====== Data segment ======

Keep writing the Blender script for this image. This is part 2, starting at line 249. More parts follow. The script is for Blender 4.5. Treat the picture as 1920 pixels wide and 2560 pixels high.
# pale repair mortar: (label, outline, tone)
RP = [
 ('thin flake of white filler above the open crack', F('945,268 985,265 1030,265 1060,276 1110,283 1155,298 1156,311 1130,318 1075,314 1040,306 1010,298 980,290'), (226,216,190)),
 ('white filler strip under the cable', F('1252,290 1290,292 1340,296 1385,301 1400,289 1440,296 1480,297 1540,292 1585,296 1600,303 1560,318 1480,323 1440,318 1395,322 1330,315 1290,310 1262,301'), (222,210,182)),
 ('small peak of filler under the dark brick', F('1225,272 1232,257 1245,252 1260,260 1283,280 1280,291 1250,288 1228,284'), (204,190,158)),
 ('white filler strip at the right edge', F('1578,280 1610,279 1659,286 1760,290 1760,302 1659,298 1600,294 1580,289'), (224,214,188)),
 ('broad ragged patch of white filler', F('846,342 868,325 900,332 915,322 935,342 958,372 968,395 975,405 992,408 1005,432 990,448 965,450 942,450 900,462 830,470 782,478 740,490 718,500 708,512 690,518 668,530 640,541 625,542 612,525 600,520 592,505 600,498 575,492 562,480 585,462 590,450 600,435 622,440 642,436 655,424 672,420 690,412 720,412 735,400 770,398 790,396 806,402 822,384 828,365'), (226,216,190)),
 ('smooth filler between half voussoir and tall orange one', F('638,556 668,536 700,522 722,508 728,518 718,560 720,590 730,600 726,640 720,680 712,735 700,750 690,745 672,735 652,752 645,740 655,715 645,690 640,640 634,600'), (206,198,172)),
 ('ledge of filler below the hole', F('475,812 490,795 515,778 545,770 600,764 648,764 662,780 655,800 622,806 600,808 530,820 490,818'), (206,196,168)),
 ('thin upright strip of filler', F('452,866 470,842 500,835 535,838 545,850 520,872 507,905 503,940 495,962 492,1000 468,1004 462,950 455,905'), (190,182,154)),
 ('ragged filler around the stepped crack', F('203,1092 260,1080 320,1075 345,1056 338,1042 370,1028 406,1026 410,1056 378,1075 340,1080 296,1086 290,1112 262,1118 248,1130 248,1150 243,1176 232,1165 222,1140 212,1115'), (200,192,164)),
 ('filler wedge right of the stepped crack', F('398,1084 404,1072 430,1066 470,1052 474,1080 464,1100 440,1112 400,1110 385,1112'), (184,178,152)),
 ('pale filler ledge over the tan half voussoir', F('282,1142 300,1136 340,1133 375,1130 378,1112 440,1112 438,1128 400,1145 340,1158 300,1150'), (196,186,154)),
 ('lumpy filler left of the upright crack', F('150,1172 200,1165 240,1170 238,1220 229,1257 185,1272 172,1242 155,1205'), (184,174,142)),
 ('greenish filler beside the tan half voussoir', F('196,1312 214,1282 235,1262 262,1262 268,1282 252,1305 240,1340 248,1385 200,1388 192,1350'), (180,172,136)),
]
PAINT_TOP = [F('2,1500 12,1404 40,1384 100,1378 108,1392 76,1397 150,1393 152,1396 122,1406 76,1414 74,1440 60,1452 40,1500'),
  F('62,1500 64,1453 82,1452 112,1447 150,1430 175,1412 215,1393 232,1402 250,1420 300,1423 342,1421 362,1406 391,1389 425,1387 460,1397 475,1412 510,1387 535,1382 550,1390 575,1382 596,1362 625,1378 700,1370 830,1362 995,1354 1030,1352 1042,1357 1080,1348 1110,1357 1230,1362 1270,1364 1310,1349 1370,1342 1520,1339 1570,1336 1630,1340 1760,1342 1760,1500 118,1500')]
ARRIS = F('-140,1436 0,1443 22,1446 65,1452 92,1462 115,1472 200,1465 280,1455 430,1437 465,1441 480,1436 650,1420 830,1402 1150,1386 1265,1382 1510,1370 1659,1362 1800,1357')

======

= Required task =
Print all the data exactly.

= Task output =
Keep writing the Blender script for this image. This is part 2, starting at line 249. More parts follow. The script is for Blender 4.5. Treat the picture as 1920 pixels wide and 2560 pixels high.
# pale repair mortar: (label, outline, tone)
RP = [
 ('thin flake of white filler above the open crack', F('945,268 985,265 1030,265 1060,276 1110,283 1155,298 1156,311 1130,318 1075,314 1040,306 1010,298 980,290'), (226,216,190)),
 ('white filler strip under the cable', F('1252,290 1290,292 1340,296 1385,301 1400,289 1440,296 1480,297 1540,292 1585,296 1600,303 1560,318 1480,323 1440,318 1395,322 1330,315 1290,310 1262,301'), (222,210,182)),
 ('small peak of filler under the dark brick', F('1225,272 1232,257 1245,252 1260,260 1283,280 1280,291 1250,288 1228,284'), (204,190,158)),
 ('white filler strip at the right edge', F('1578,280 1610,279 1659,286 1760,290 1760,302 1659,298 1600,294 1580,289'), (224,214,188)),
 ('broad ragged patch of white filler', F('846,342 868,325 900,332 915,322 935,342 958,372 968,395 975,405 992,408 1005,432 990,448 965,450 942,450 900,462 830,470 782,478 740,490 718,500 708,512 690,518 668,530 640,541 625,542 612,525 600,520 592,505 600,498 575,492 562,480 585,462 590,450 600,435 622,440 642,436 655,424 672,420 690,412 720,412 735,400 770,398 790,396 806,402 822,384 828,365'), (226,216,190)),
 ('smooth filler between half voussoir and tall orange one', F('638,556 668,536 700,522 722,508 728,518 718,560 720,590 730,600 726,640 720,680 712,735 700,750 690,745 672,735 652,752 645,740 655,715 645,690 640,640 634,600'), (206,198,172)),
 ('ledge of filler below the hole', F('475,812 490,795 515,778 545,770 600,764 648,764 662,780 655,800 622,806 600,808 530,820 490,818'), (206,196,168)),
 ('thin upright strip of filler', F('452,866 470,842 500,835 535,838 545,850 520,872 507,905 503,940 495,962 492,1000 468,1004 462,950 455,905'), (190,182,154)),
 ('ragged filler around the stepped crack', F('203,1092 260,1080 320,1075 345,1056 338,1042 370,1028 406,1026 410,1056 378,1075 340,1080 296,1086 290,1112 262,1118 248,1130 248,1150 243,1176 232,1165 222,1140 212,1115'), (200,192,164)),
 ('filler wedge right of the stepped crack', F('398,1084 404,1072 430,1066 470,1052 474,1080 464,1100 440,1112 400,1110 385,1112'), (184,178,152)),
 ('pale filler ledge over the tan half voussoir', F('282,1142 300,1136 340,1133 375,1130 378,1112 440,1112 438,1128 400,1145 340,1158 300,1150'), (196,186,154)),
 ('lumpy filler left of the upright crack', F('150,1172 200,1165 240,1170 238,1220 229,1257 185,1272 172,1242 155,1205'), (184,174,142)),
 ('greenish filler beside the tan half voussoir', F('196,1312 214,1282 235,1262 262,1262 268,1282 252,1305 240,1340 248,1385 200,1388 192,1350'), (180,172,136)),
]
PAINT_TOP = [F('2,1500 12,1404 40,1384 100,1378 108,1392 76,1397 150,1393 152,1396 122,1406 76,1414 74,1440 60,1452 40,1500'),
  F('62,1500 64,1453 82,1452 112,1447 150,1430 175,1412 215,1393 232,1402 250,1420 300,1423 342,1421 362,1406 391,1389 425,1387 460,1397 475,1412 510,1387 535,1382 550,1390 575,1382 596,1362 625,1378 700,1370 830,1362 995,1354 1030,1352 1042,1357 1080,1348 1110,1357 1230,1362 1270,1364 1310,1349 1370,1342 1520,1339 1570,1336 1630,1340 1760,1342 1760,1500 118,1500')]
ARRIS = F('-140,1436 0,1443 22,1446 65,1452 92,1462 115,1472 200,1465 280,1455 430,1437 465,1441 480,1436 650,1420 830,1402 1150,1386 1265,1382 1510,1370 1659,1362 1800,1357')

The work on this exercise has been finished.